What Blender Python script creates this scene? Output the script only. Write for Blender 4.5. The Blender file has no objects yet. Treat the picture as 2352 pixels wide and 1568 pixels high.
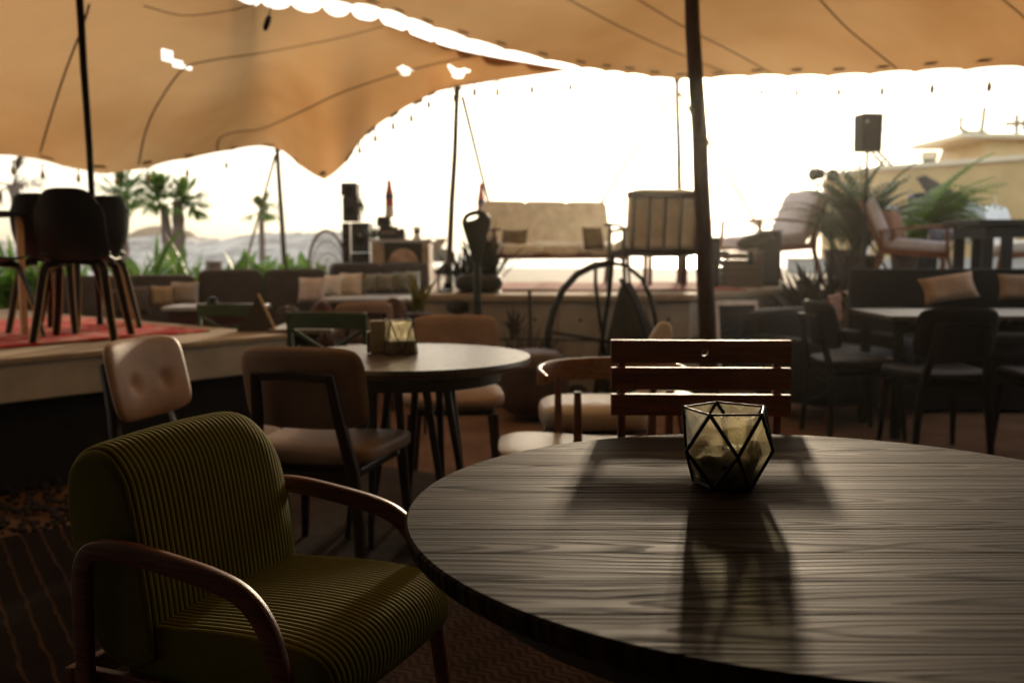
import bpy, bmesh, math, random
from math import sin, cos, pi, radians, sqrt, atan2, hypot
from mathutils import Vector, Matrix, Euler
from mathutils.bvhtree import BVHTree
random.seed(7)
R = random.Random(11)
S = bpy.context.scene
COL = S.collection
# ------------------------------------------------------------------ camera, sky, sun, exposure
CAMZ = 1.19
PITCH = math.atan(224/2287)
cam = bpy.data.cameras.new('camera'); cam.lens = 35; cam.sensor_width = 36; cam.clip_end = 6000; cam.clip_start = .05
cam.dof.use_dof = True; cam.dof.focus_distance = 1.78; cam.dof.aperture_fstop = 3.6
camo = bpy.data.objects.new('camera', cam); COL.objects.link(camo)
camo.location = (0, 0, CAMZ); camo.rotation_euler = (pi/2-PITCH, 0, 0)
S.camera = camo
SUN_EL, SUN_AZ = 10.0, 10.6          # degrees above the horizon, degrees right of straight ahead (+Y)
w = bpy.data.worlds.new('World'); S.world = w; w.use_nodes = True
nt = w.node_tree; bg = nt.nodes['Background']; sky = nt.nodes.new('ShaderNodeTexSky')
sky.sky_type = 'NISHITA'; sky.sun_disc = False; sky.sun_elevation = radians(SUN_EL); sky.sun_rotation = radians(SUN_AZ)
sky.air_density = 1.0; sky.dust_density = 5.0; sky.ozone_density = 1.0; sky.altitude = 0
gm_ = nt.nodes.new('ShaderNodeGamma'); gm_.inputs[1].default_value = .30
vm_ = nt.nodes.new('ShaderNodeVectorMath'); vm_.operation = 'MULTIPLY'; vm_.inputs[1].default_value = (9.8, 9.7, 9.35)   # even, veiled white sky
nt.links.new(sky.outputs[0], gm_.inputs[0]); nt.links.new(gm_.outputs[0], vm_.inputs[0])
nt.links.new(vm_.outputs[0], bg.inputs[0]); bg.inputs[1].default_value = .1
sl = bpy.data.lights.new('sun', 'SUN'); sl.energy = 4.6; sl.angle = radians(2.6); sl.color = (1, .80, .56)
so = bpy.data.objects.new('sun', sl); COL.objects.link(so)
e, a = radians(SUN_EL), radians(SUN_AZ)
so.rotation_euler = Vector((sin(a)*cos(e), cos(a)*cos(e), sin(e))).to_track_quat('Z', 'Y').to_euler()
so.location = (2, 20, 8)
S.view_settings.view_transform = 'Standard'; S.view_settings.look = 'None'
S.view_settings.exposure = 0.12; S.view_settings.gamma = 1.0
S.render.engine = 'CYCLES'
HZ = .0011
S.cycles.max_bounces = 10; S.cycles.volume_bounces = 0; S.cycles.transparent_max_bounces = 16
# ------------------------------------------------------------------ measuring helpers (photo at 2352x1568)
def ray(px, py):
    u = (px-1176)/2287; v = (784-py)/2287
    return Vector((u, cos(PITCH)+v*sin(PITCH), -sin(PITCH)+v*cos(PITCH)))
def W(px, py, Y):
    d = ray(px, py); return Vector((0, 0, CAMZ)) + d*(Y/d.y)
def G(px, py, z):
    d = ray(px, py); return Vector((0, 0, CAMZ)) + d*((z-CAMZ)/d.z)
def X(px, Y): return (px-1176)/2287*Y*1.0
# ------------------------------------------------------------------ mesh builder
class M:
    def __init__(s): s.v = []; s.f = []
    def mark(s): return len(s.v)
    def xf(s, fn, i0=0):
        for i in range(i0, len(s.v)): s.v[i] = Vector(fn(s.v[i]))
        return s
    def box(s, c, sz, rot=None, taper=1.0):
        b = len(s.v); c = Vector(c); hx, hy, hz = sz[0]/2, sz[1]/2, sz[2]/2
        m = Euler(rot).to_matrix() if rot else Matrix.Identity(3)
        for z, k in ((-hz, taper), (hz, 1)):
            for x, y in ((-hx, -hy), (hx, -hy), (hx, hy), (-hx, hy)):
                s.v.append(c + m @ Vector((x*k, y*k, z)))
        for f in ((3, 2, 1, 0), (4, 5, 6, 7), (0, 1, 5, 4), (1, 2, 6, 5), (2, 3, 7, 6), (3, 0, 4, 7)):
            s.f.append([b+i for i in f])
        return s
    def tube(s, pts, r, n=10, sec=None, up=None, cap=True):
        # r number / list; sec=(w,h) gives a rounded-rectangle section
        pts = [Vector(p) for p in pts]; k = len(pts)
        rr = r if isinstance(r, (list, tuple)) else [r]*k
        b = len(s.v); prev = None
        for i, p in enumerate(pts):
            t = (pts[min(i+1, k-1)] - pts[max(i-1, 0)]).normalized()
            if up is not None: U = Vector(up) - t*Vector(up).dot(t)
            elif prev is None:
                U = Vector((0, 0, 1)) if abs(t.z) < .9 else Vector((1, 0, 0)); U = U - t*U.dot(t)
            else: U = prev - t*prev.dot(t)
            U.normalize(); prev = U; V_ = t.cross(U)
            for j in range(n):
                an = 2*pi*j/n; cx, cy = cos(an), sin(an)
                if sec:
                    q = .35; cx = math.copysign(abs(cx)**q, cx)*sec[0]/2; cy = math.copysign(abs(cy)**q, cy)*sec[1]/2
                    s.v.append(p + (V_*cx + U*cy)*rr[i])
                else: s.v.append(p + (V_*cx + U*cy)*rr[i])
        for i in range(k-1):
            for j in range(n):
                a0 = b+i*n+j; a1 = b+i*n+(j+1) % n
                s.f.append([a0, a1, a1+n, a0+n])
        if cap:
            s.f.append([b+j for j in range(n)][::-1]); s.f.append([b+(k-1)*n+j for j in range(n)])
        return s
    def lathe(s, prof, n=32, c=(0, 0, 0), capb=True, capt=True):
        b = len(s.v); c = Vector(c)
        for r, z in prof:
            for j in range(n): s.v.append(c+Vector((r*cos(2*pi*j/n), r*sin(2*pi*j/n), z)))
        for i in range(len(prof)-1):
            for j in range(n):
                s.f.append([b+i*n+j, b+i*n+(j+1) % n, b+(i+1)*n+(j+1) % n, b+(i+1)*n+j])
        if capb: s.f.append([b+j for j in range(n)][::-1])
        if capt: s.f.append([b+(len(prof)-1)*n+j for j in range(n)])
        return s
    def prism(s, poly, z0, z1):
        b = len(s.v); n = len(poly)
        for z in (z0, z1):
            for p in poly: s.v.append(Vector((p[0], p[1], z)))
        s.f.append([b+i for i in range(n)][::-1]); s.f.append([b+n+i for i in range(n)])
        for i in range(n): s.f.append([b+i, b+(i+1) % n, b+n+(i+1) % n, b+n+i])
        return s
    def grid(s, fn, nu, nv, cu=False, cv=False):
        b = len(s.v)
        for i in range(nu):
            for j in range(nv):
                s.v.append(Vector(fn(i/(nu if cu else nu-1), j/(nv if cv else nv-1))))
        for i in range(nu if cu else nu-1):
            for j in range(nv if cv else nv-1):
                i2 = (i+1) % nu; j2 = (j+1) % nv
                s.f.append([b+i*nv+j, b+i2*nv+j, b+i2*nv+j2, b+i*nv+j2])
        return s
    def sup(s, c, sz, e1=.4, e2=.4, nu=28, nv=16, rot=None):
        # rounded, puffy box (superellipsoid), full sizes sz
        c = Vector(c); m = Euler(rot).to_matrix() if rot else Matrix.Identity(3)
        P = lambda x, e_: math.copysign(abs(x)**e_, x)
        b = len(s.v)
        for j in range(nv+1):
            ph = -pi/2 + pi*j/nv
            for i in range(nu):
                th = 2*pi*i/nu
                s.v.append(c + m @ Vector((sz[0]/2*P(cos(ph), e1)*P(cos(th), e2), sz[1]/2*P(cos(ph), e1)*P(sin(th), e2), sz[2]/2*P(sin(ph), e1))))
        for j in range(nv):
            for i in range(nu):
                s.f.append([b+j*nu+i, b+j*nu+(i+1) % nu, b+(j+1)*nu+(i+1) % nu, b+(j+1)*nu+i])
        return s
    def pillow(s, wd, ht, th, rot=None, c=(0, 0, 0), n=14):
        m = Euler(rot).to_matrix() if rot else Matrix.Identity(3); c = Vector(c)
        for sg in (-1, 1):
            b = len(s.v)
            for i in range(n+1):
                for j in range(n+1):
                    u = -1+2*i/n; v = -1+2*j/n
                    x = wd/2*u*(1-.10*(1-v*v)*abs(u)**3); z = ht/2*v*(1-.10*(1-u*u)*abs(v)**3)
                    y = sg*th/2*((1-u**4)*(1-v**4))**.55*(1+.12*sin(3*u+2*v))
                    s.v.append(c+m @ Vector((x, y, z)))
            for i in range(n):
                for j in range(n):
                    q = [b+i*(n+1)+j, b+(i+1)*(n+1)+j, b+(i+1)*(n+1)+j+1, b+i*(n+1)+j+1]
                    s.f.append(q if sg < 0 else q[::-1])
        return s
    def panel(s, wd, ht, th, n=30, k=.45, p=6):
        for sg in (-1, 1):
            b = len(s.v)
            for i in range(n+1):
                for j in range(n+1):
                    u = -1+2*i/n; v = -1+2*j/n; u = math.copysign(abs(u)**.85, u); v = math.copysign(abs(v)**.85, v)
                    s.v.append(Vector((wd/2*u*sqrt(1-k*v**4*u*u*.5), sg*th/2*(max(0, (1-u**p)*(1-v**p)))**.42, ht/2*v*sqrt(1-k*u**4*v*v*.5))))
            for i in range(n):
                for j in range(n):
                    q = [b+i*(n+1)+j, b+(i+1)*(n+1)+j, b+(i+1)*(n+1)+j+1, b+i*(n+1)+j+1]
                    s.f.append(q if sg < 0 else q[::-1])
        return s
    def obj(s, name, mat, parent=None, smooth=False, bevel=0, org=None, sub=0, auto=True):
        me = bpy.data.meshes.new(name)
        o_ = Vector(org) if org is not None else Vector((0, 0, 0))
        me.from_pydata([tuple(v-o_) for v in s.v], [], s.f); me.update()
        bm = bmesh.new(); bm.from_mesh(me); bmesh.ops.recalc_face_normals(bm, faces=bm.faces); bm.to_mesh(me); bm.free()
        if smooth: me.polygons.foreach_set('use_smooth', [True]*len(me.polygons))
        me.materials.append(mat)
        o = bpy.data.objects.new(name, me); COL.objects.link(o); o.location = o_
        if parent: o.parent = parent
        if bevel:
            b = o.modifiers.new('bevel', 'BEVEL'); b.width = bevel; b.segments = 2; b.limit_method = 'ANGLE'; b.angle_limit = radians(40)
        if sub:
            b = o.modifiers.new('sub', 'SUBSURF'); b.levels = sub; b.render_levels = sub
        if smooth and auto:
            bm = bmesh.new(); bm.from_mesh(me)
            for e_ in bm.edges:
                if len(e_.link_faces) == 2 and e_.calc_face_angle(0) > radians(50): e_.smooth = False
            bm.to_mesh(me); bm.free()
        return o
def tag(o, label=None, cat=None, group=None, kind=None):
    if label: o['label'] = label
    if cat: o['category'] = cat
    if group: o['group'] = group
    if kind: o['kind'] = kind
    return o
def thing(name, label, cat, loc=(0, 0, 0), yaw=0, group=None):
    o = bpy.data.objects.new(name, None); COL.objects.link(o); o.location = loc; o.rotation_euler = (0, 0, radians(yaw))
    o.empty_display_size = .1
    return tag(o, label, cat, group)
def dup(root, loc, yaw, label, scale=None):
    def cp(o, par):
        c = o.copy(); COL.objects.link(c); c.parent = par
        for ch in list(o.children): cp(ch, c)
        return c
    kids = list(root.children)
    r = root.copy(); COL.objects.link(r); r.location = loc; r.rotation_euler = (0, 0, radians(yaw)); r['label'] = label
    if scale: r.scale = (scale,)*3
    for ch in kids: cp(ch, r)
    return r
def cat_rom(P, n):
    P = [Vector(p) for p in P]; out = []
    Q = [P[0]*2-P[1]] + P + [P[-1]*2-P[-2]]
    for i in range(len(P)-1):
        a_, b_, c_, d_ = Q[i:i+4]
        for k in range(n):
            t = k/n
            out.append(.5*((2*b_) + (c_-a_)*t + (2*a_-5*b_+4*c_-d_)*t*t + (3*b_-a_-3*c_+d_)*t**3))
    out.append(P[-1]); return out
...
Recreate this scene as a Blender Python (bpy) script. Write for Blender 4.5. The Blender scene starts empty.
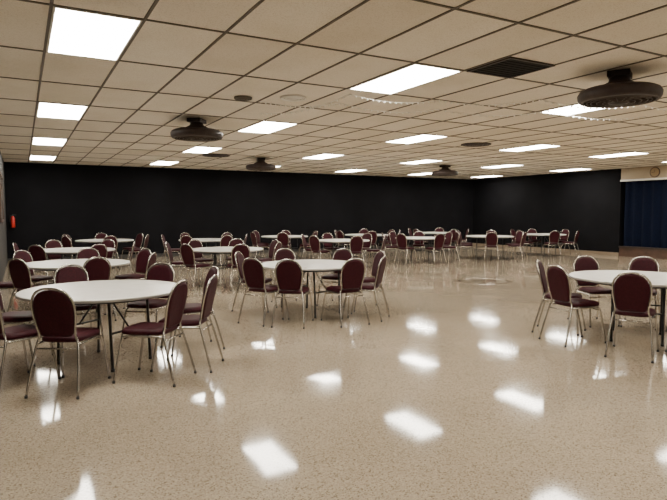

Task to complete: Scan the data above; copy every line where "this" appears.

Expected output:
What Blender Python script creates this scene? Output the script only. Write for Blender 4.5. The Blender file has no objects yet. Treat the picture as 2352 pixels wide and 1568 pixels high.
Recreate this scene as a Blender Python (bpy) script. Write for Blender 4.5. The Blender scene starts empty.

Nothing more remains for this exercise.